If there's data on the drive you're trying to recover and all more sane methods have failed, there's always the crazy stuff:
http://lifehacker.com/5823227/save-dying-video-cards-with-a-quick-bake-in-the-oven
http://lifehacker.com/5515337/save-a-failed-hard-drive-in-your-freezer-redux
Be sure to exhaust your other options first.
Melting solder and possibly freeing up the drive via stiction aren't relevant for SSDs afaik
If you can't see it in BIOS, it's unlikely salvageable at a reasonable cost.
The stiction explanation is wrong to begin with; the reason why you want to freeze things is the same as why you would freeze individual components with freeze spray to try to isolate a failing part. In this case, we're freezing the whole thing.
EDIT: referenced explanation isn't great. There are a lot of things in electronics components which change over temperature and things like dodgy solder, wire bonding, damaged transistor, resistors, and capacitors can behave differently and usually better at colder temperatures.
What is the warranty? I think many SSD's give you three years. I know it does not save the data, but maybe get a drive swap.
Definitely under warranty - https://support.ocz.com/customer/portal/emails/new
In your description mention my name as contact.
Thanks. I just filled this form out.
Thanks @Ryder, my new SSD should be here in a few days. Does anyone have any suggestions for the best program to use to copy from the working drive that I do have to the replacement drive on its way? My old drive is only 120GB and I would prefer the bigger\newer drive to house Windows.
https://www.fssdev.com/products/casper/trial/
I ended up buying the software after using the trial. Works really well, no reboots, no linux boot partitions, etc. All done in Windows.
I think I used this the last time I did what you're referring to:
http://www.partition-tool.com/personal.htm
You should also add a full disk (or targeted, if you/your wife consistently use the "right" directories), automatic backup solution on the new drive. Depending on your use-case, Carbonite, Backblaze, and Crashplan are all good recommendations.

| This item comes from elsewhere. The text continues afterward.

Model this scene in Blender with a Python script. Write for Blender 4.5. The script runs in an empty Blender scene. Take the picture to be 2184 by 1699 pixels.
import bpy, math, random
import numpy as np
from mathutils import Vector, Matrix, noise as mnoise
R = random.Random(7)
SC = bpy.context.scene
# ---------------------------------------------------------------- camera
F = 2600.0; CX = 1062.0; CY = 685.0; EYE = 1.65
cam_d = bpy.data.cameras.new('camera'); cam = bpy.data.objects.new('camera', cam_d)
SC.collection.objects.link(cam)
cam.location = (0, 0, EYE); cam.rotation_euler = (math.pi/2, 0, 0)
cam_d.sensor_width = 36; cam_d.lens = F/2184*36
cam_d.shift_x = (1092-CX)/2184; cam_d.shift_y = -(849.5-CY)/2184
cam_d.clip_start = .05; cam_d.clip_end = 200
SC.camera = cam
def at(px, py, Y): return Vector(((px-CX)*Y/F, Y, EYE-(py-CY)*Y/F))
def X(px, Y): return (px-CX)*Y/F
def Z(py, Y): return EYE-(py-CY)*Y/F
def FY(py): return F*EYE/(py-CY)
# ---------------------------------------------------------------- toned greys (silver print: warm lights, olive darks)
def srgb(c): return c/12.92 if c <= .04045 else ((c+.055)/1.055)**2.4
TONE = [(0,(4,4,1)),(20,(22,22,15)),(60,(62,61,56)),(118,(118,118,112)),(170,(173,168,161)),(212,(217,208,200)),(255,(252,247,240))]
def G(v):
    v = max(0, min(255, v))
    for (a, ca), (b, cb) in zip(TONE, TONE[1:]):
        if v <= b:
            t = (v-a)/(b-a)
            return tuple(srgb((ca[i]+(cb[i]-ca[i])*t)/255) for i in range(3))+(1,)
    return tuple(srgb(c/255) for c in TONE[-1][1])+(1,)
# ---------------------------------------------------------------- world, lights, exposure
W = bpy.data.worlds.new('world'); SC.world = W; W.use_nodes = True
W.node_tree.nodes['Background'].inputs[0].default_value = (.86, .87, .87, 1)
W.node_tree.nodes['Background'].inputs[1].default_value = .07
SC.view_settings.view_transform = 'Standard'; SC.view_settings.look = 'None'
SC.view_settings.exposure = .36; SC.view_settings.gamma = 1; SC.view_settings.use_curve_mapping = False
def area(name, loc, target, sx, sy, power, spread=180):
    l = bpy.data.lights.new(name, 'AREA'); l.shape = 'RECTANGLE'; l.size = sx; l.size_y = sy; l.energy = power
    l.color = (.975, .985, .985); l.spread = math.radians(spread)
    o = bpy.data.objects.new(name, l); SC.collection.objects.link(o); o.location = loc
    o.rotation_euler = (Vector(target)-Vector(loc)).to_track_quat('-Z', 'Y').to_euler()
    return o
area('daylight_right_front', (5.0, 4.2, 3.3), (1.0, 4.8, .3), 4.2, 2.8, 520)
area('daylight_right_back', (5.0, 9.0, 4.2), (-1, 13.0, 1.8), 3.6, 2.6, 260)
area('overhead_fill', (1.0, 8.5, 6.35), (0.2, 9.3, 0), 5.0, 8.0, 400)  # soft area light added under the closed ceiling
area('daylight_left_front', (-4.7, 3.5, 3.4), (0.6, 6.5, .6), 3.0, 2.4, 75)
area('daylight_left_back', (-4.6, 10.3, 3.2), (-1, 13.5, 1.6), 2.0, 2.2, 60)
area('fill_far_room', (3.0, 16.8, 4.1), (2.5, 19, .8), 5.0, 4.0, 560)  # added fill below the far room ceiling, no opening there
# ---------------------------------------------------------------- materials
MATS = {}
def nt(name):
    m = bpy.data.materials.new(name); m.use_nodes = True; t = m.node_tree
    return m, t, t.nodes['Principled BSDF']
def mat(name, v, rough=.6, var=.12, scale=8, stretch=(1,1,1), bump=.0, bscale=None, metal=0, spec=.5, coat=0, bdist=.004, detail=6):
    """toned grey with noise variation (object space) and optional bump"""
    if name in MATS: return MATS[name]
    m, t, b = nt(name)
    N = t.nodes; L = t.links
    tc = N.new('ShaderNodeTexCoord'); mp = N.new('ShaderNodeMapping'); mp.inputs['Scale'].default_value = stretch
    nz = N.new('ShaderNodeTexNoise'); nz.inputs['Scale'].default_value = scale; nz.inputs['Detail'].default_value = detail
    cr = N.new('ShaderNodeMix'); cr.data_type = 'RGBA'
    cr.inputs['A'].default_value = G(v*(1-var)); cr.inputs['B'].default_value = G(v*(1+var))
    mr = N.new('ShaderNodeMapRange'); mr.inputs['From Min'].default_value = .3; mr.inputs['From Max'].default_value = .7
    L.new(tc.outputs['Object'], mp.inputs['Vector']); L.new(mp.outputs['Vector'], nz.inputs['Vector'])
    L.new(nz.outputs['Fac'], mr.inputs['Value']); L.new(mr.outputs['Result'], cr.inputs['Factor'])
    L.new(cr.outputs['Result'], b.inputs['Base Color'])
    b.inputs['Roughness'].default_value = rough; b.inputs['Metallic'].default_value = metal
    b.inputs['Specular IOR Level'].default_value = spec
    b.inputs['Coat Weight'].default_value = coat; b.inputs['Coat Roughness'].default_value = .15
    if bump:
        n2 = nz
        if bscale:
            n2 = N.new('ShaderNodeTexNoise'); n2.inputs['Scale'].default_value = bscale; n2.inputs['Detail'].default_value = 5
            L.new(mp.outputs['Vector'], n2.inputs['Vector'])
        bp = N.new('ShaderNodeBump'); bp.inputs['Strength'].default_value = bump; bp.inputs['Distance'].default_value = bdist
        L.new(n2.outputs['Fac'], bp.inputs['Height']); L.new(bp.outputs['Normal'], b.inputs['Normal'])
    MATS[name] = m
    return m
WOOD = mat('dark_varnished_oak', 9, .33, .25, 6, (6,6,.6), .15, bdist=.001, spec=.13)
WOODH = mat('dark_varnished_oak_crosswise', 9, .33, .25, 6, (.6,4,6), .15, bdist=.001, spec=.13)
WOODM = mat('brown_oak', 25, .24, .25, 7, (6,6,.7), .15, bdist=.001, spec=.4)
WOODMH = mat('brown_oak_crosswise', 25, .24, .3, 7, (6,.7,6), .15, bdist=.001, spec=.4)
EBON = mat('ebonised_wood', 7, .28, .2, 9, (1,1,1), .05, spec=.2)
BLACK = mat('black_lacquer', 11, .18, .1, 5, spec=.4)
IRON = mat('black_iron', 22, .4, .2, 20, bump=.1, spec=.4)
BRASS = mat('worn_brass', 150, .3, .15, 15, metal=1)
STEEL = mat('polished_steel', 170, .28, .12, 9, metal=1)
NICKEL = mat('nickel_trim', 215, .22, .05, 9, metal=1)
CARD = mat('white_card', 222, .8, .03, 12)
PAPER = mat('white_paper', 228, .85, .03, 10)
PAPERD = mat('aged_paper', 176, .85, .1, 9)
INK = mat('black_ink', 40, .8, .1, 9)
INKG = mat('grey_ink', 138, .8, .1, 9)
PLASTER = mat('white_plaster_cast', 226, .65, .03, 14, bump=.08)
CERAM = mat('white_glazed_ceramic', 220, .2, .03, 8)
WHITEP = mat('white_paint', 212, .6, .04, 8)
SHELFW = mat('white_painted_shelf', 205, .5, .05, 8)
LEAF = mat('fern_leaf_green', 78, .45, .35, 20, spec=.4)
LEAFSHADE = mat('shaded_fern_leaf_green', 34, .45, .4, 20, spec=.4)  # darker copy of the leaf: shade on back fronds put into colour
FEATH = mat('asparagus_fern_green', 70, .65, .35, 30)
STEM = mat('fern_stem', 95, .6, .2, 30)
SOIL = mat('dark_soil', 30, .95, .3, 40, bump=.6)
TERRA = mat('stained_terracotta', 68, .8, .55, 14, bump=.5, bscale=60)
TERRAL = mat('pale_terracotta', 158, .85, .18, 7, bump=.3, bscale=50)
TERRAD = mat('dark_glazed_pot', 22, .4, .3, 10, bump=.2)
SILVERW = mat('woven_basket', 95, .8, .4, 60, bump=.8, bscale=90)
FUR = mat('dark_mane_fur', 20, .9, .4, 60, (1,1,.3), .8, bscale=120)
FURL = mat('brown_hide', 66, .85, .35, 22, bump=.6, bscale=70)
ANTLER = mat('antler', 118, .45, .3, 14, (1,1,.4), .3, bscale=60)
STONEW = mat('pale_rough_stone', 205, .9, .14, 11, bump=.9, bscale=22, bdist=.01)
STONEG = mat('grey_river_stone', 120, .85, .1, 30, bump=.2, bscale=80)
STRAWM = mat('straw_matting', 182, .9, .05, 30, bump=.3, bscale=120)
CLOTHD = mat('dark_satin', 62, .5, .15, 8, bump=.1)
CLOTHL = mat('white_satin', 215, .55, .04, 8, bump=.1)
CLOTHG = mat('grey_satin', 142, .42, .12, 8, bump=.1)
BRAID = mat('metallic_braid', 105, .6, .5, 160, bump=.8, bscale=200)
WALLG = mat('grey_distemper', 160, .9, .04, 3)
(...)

Would it be uncouth of me to recommend Knoppix with dd or dd-rescue for drive imaging? These are my go-tos.
I used Clonezilla for my last Windows system drive upgrade to a larger SSD. I didn't have a way to copy the M.2 SATA drive directly as I had done with 2.5 inch drives using Samsung upgrade kit. Booted with Clonezilla USB, backed up to USB HDD, replaced the small M.2 drive, restored the system. After cloning the 128 GB drive to the 500, I extended the new volume in Windows Disk Management.